Un bagnino – di quelli che la geniale e generosa Concita Borrelli, su Rete 4, vorrebbe pagare 6 euro all’ora – viene aggredito in spiaggia per aver invitato una coppia ad uscire dall’acqua. Altrove ci si picchia per uno sguardo di troppo, per una precedenza non data, per un parcheggio, per i fiori innaffiati sul balcone. E si uccide anche per meno. Non è colpa del caldo, dello stress, del lavoro, della povertà o dall’invidia.
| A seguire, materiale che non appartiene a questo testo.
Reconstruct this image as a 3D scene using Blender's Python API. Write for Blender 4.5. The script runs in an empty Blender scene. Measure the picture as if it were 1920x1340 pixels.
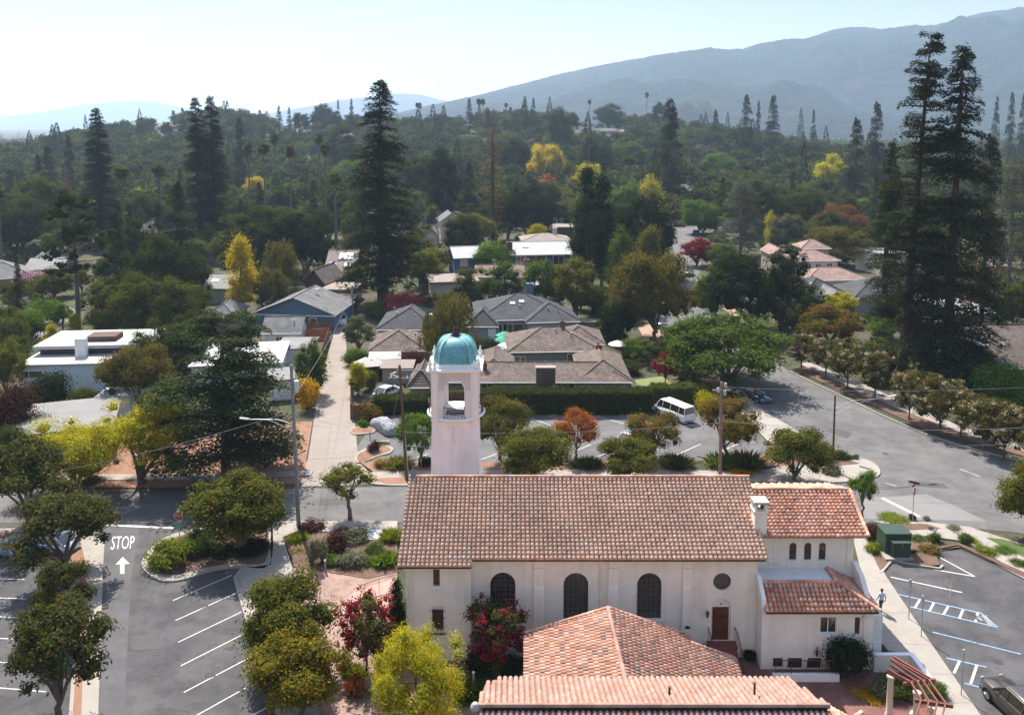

La colpa è del politicamente corretto che ha impedito a tutti di rispondere alle difficoltà con una sonora risata.
La tristezza viene insegnata fin da bambini. Una presa in giro tra compagni di scuola viene traformata in un atto di bullismo stigmatizzato da mamme ansiogene e insegnanti ossessionati. Tutti privi di memoria. Perché intere generazioni sono cresciute, senza traumi, sentendosi storpiare i cognomi, sentendosi presi in giro perché troppo alti, troppo bassi, troppi magri, troppo grassi. E più avanti negli anni, perché troppo foruncolosi, troppo sfigati con i primi amori, troppo scarsi negli sport, troppo secchioni a scuola. Tutti erano sempre troppo in qualcosa. E tutti imparavano a ridere di sé stessi prima ancora che degli altri.
Si imparava a sdrammatizzare. La fine di un amore era l’inizio di una storia successiva, non la fine del mondo. Certo, si finiva spesso a fare a botte. E ci si ritrovava amici per sempre di quelli contro cui si era picchiati. I balbuzienti non si rivolgevano alla giustizia se, in tv, qualcuno raccontava una barzelletta su di loro. Non si offendevano i genovesi ed i biellesi per le battute sulla loro taccagneria. Anzi, il grande attore genovese Gilberto Govi ne faceva una fonte di autoironia.
Ed il grande Walter Chiari, in pieni Anni di piombo, poteva ironizzare sull’antifascismo ottuso salutando, a teatro, quelli della prima fila e quelli della Decima. E gli scherzi feroci di “Amici miei”? La satira offensiva e corrosiva di Dario Fo? L’ironia intelligente, e per nulla tenera, di Giorgio Gaber?
La demenza del politicamente corretto ha cancellato tutto. Ciò che non è riuscito al terrorismo, è riuscito alla generazione di sfigati che non sopportavano il divertimento e la felicità altrui. Non l’invidia sociale ma l’invidia della capacità di vivere ridendo.
Altro che Il nome della rosa! Anche il sorriso è diventato sospetto. E la conseguenza inevitabile è una società violenta. Violenta perché si prende sul serio. Dove il sopruso ed il branco hanno preso il posto dello scherzo. Ovvio: la battuta, l’ironia, lo scherzo, la zingarata richiedono intelligenza ed almeno un briciolo di cultura. L’aggressione del branco, la passione acritica per dei dementi trasformati in rapper di successo richiede solo la rinuncia alla capacità di pensare. Ciò che volevano i burattinai dei politicamente corretti.